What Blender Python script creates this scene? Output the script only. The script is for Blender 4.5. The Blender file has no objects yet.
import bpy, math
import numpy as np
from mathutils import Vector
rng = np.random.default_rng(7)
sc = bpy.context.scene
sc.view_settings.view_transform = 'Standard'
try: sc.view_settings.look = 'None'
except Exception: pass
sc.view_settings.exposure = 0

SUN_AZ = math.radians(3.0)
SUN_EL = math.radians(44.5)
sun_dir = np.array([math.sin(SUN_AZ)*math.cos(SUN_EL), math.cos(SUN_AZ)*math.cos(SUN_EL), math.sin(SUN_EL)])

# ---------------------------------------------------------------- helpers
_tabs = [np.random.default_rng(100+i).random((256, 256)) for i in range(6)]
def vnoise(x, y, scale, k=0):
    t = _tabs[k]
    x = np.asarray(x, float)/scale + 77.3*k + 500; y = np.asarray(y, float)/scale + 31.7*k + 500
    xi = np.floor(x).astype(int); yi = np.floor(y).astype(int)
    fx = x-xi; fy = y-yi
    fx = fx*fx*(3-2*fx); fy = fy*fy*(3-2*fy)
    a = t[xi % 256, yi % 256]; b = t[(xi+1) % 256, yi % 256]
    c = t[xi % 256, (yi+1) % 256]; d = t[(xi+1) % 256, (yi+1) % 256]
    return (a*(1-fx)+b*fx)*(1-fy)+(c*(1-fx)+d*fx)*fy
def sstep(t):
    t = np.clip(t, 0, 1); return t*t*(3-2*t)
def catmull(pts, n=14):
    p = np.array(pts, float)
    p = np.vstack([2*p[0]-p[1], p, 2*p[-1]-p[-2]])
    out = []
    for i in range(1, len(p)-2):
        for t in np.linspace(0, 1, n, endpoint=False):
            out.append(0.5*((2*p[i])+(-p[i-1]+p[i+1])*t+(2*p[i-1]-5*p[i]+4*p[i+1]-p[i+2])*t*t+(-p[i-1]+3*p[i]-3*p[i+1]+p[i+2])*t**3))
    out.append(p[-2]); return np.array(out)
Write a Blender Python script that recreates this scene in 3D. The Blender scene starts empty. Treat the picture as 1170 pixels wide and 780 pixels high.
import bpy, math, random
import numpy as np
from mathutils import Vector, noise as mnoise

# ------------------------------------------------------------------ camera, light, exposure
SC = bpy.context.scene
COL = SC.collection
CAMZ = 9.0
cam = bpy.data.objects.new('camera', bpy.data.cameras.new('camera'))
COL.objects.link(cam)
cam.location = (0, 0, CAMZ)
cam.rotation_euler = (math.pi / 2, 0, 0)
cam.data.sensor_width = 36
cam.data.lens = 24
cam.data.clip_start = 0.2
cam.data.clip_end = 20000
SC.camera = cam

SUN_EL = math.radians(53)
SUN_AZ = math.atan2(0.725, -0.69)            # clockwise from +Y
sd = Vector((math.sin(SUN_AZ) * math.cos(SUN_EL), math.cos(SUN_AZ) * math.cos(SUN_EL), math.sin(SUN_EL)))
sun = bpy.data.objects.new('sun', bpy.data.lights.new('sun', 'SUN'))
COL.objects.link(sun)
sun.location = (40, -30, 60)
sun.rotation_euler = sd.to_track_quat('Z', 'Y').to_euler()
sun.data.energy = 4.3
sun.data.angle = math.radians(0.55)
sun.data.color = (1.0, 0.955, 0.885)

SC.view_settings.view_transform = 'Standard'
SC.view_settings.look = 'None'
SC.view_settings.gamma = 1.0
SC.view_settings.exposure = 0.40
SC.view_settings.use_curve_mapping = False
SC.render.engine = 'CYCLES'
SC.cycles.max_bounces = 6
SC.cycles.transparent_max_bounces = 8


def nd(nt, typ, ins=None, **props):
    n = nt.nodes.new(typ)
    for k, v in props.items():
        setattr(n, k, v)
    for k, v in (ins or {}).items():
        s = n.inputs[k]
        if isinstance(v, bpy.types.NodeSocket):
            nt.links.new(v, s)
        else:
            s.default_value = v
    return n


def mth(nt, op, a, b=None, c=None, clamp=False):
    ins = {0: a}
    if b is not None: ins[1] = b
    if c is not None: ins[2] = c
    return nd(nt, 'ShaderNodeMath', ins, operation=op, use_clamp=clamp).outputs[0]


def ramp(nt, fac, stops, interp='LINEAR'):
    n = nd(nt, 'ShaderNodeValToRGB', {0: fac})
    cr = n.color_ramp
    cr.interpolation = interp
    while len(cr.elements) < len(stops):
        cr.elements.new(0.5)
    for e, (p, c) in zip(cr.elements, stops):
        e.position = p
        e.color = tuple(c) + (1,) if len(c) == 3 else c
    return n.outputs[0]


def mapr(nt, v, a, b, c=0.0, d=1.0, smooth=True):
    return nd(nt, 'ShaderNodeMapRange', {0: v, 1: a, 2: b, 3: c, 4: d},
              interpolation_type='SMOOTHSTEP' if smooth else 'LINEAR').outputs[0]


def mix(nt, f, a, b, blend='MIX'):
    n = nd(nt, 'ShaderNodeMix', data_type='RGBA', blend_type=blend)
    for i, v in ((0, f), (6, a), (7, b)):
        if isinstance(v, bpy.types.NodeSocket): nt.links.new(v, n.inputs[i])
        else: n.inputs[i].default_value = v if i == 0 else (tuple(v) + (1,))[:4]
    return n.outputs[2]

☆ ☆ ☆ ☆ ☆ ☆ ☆

Task details: In the lines above, locate the string "objects". Copy every line where it occurs.

Correct output:
What Blender Python script creates this scene? Output the script only. The script is for Blender 4.5. The Blender file has no objects yet.
cam = bpy.data.objects.new('camera', bpy.data.cameras.new('camera'))
COL.objects.link(cam)
sun = bpy.data.objects.new('sun', bpy.data.lights.new('sun', 'SUN'))
COL.objects.link(sun)